begin

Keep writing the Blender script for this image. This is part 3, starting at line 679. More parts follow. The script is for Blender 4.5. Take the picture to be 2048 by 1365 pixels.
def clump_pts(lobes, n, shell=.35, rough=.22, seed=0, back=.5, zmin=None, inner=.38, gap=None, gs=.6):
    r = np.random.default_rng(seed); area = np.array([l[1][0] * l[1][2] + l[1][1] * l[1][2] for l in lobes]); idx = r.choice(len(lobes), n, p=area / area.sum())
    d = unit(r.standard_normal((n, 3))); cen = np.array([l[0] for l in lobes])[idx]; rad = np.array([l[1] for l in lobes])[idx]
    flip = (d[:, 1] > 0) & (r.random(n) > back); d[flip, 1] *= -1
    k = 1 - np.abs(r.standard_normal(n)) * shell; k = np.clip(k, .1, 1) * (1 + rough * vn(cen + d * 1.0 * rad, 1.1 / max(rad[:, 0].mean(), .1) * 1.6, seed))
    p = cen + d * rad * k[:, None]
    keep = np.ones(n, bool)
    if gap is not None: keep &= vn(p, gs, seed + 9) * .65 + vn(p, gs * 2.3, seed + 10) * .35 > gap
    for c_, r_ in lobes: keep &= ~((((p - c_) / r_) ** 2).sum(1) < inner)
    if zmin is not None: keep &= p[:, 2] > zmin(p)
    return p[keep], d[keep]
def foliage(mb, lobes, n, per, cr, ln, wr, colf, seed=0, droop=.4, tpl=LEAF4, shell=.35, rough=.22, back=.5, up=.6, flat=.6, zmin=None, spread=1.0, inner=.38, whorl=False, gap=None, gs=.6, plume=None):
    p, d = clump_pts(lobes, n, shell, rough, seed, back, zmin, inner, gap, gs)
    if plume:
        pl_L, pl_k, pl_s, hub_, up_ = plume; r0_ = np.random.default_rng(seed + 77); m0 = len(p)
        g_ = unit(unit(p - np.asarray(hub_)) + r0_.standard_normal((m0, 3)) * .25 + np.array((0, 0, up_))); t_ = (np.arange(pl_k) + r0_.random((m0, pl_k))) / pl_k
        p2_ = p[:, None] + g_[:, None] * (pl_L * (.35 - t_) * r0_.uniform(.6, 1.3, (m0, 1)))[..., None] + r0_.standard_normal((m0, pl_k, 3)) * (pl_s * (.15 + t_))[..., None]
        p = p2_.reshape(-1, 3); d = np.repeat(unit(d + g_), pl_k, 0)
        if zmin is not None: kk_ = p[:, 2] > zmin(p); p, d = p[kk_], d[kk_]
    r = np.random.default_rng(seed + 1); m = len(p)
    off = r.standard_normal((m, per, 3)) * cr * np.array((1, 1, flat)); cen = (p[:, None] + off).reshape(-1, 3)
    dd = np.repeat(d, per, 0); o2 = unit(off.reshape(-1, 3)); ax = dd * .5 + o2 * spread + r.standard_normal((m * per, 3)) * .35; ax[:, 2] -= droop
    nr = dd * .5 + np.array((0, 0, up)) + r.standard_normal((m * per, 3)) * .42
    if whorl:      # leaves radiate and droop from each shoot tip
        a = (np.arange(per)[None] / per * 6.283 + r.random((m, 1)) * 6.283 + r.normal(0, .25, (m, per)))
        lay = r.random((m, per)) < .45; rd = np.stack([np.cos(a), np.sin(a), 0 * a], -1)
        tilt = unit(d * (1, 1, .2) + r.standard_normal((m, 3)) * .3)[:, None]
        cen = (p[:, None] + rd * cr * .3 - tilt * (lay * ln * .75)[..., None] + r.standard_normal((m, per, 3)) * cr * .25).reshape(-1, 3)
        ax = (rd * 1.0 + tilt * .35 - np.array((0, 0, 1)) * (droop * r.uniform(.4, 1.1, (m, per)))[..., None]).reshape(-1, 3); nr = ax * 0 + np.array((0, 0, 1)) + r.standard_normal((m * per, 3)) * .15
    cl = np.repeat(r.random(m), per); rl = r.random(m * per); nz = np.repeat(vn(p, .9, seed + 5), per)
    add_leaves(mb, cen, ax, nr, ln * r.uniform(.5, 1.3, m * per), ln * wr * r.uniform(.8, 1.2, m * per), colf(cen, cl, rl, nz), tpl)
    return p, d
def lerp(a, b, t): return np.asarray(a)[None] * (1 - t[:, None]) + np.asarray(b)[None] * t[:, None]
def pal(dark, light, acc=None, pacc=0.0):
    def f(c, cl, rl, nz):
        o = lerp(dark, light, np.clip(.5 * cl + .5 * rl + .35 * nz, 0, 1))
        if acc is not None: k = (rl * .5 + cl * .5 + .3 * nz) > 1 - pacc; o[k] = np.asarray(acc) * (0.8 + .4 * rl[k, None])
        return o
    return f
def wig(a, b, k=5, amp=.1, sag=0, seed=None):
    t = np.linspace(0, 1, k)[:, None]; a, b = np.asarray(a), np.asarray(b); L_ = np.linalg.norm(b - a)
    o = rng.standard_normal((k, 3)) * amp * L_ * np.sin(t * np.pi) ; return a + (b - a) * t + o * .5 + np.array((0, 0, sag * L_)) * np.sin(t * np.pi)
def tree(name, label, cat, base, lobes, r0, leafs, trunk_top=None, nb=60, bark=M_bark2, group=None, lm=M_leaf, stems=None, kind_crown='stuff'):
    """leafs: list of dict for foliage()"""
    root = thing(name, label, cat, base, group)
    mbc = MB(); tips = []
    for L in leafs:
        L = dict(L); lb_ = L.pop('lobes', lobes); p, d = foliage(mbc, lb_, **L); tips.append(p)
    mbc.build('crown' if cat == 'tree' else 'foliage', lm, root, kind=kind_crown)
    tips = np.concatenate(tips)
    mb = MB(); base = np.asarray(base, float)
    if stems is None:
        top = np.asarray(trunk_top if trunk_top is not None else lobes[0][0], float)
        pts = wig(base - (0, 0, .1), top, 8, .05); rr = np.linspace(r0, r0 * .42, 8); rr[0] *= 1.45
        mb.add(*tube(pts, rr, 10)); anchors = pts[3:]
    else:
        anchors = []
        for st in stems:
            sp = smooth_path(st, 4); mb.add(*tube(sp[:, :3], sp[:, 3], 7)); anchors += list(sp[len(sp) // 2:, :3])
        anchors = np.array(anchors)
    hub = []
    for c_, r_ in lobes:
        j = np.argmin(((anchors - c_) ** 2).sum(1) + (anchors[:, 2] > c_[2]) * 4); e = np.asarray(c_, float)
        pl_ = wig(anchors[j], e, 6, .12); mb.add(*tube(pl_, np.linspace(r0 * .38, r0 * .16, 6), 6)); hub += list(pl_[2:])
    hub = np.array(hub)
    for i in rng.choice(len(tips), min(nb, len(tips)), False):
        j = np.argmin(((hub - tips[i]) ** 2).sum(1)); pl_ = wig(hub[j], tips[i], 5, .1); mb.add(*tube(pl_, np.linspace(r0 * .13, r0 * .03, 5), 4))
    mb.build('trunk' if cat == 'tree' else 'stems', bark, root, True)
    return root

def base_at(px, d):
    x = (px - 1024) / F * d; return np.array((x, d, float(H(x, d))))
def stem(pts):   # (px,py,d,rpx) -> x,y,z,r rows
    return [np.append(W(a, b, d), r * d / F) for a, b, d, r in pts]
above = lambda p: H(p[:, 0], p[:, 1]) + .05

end

Written task:
Reproduce the listing above word for word.

Expected answer:
Keep writing the Blender script for this image. This is part 3, starting at line 679. More parts follow. The script is for Blender 4.5. Take the picture to be 2048 by 1365 pixels.
def clump_pts(lobes, n, shell=.35, rough=.22, seed=0, back=.5, zmin=None, inner=.38, gap=None, gs=.6):
    r = np.random.default_rng(seed); area = np.array([l[1][0] * l[1][2] + l[1][1] * l[1][2] for l in lobes]); idx = r.choice(len(lobes), n, p=area / area.sum())
    d = unit(r.standard_normal((n, 3))); cen = np.array([l[0] for l in lobes])[idx]; rad = np.array([l[1] for l in lobes])[idx]
    flip = (d[:, 1] > 0) & (r.random(n) > back); d[flip, 1] *= -1
    k = 1 - np.abs(r.standard_normal(n)) * shell; k = np.clip(k, .1, 1) * (1 + rough * vn(cen + d * 1.0 * rad, 1.1 / max(rad[:, 0].mean(), .1) * 1.6, seed))
    p = cen + d * rad * k[:, None]
    keep = np.ones(n, bool)
    if gap is not None: keep &= vn(p, gs, seed + 9) * .65 + vn(p, gs * 2.3, seed + 10) * .35 > gap
    for c_, r_ in lobes: keep &= ~((((p - c_) / r_) ** 2).sum(1) < inner)
    if zmin is not None: keep &= p[:, 2] > zmin(p)
    return p[keep], d[keep]
def foliage(mb, lobes, n, per, cr, ln, wr, colf, seed=0, droop=.4, tpl=LEAF4, shell=.35, rough=.22, back=.5, up=.6, flat=.6, zmin=None, spread=1.0, inner=.38, whorl=False, gap=None, gs=.6, plume=None):
    p, d = clump_pts(lobes, n, shell, rough, seed, back, zmin, inner, gap, gs)
    if plume:
        pl_L, pl_k, pl_s, hub_, up_ = plume; r0_ = np.random.default_rng(seed + 77); m0 = len(p)
        g_ = unit(unit(p - np.asarray(hub_)) + r0_.standard_normal((m0, 3)) * .25 + np.array((0, 0, up_))); t_ = (np.arange(pl_k) + r0_.random((m0, pl_k))) / pl_k
        p2_ = p[:, None] + g_[:, None] * (pl_L * (.35 - t_) * r0_.uniform(.6, 1.3, (m0, 1)))[..., None] + r0_.standard_normal((m0, pl_k, 3)) * (pl_s * (.15 + t_))[..., None]
        p = p2_.reshape(-1, 3); d = np.repeat(unit(d + g_), pl_k, 0)
        if zmin is not None: kk_ = p[:, 2] > zmin(p); p, d = p[kk_], d[kk_]
    r = np.random.default_rng(seed + 1); m = len(p)
    off = r.standard_normal((m, per, 3)) * cr * np.array((1, 1, flat)); cen = (p[:, None] + off).reshape(-1, 3)
    dd = np.repeat(d, per, 0); o2 = unit(off.reshape(-1, 3)); ax = dd * .5 + o2 * spread + r.standard_normal((m * per, 3)) * .35; ax[:, 2] -= droop
    nr = dd * .5 + np.array((0, 0, up)) + r.standard_normal((m * per, 3)) * .42
    if whorl:      # leaves radiate and droop from each shoot tip
        a = (np.arange(per)[None] / per * 6.283 + r.random((m, 1)) * 6.283 + r.normal(0, .25, (m, per)))
        lay = r.random((m, per)) < .45; rd = np.stack([np.cos(a), np.sin(a), 0 * a], -1)
        tilt = unit(d * (1, 1, .2) + r.standard_normal((m, 3)) * .3)[:, None]
        cen = (p[:, None] + rd * cr * .3 - tilt * (lay * ln * .75)[..., None] + r.standard_normal((m, per, 3)) * cr * .25).reshape(-1, 3)
        ax = (rd * 1.0 + tilt * .35 - np.array((0, 0, 1)) * (droop * r.uniform(.4, 1.1, (m, per)))[..., None]).reshape(-1, 3); nr = ax * 0 + np.array((0, 0, 1)) + r.standard_normal((m * per, 3)) * .15
    cl = np.repeat(r.random(m), per); rl = r.random(m * per); nz = np.repeat(vn(p, .9, seed + 5), per)
    add_leaves(mb, cen, ax, nr, ln * r.uniform(.5, 1.3, m * per), ln * wr * r.uniform(.8, 1.2, m * per), colf(cen, cl, rl, nz), tpl)
    return p, d
def lerp(a, b, t): return np.asarray(a)[None] * (1 - t[:, None]) + np.asarray(b)[None] * t[:, None]
def pal(dark, light, acc=None, pacc=0.0):
    def f(c, cl, rl, nz):
        o = lerp(dark, light, np.clip(.5 * cl + .5 * rl + .35 * nz, 0, 1))
        if acc is not None: k = (rl * .5 + cl * .5 + .3 * nz) > 1 - pacc; o[k] = np.asarray(acc) * (0.8 + .4 * rl[k, None])
        return o
    return f
def wig(a, b, k=5, amp=.1, sag=0, seed=None):
    t = np.linspace(0, 1, k)[:, None]; a, b = np.asarray(a), np.asarray(b); L_ = np.linalg.norm(b - a)
    o = rng.standard_normal((k, 3)) * amp * L_ * np.sin(t * np.pi) ; return a + (b - a) * t + o * .5 + np.array((0, 0, sag * L_)) * np.sin(t * np.pi)
def tree(name, label, cat, base, lobes, r0, leafs, trunk_top=None, nb=60, bark=M_bark2, group=None, lm=M_leaf, stems=None, kind_crown='stuff'):
    """leafs: list of dict for foliage()"""
    root = thing(name, label, cat, base, group)
    mbc = MB(); tips = []
    for L in leafs:
        L = dict(L); lb_ = L.pop('lobes', lobes); p, d = foliage(mbc, lb_, **L); tips.append(p)
    mbc.build('crown' if cat == 'tree' else 'foliage', lm, root, kind=kind_crown)
    tips = np.concatenate(tips)
    mb = MB(); base = np.asarray(base, float)
    if stems is None:
        top = np.asarray(trunk_top if trunk_top is not None else lobes[0][0], float)
        pts = wig(base - (0, 0, .1), top, 8, .05); rr = np.linspace(r0, r0 * .42, 8); rr[0] *= 1.45
        mb.add(*tube(pts, rr, 10)); anchors = pts[3:]
    else:
        anchors = []
        for st in stems:
            sp = smooth_path(st, 4); mb.add(*tube(sp[:, :3], sp[:, 3], 7)); anchors += list(sp[len(sp) // 2:, :3])
        anchors = np.array(anchors)
    hub = []
    for c_, r_ in lobes:
        j = np.argmin(((anchors - c_) ** 2).sum(1) + (anchors[:, 2] > c_[2]) * 4); e = np.asarray(c_, float)
        pl_ = wig(anchors[j], e, 6, .12); mb.add(*tube(pl_, np.linspace(r0 * .38, r0 * .16, 6), 6)); hub += list(pl_[2:])
    hub = np.array(hub)
    for i in rng.choice(len(tips), min(nb, len(tips)), False):
        j = np.argmin(((hub - tips[i]) ** 2).sum(1)); pl_ = wig(hub[j], tips[i], 5, .1); mb.add(*tube(pl_, np.linspace(r0 * .13, r0 * .03, 5), 4))
    mb.build('trunk' if cat == 'tree' else 'stems', bark, root, True)
    return root

def base_at(px, d):
    x = (px - 1024) / F * d; return np.array((x, d, float(H(x, d))))
def stem(pts):   # (px,py,d,rpx) -> x,y,z,r rows
    return [np.append(W(a, b, d), r * d / F) for a, b, d, r in pts]
above = lambda p: H(p[:, 0], p[:, 1]) + .05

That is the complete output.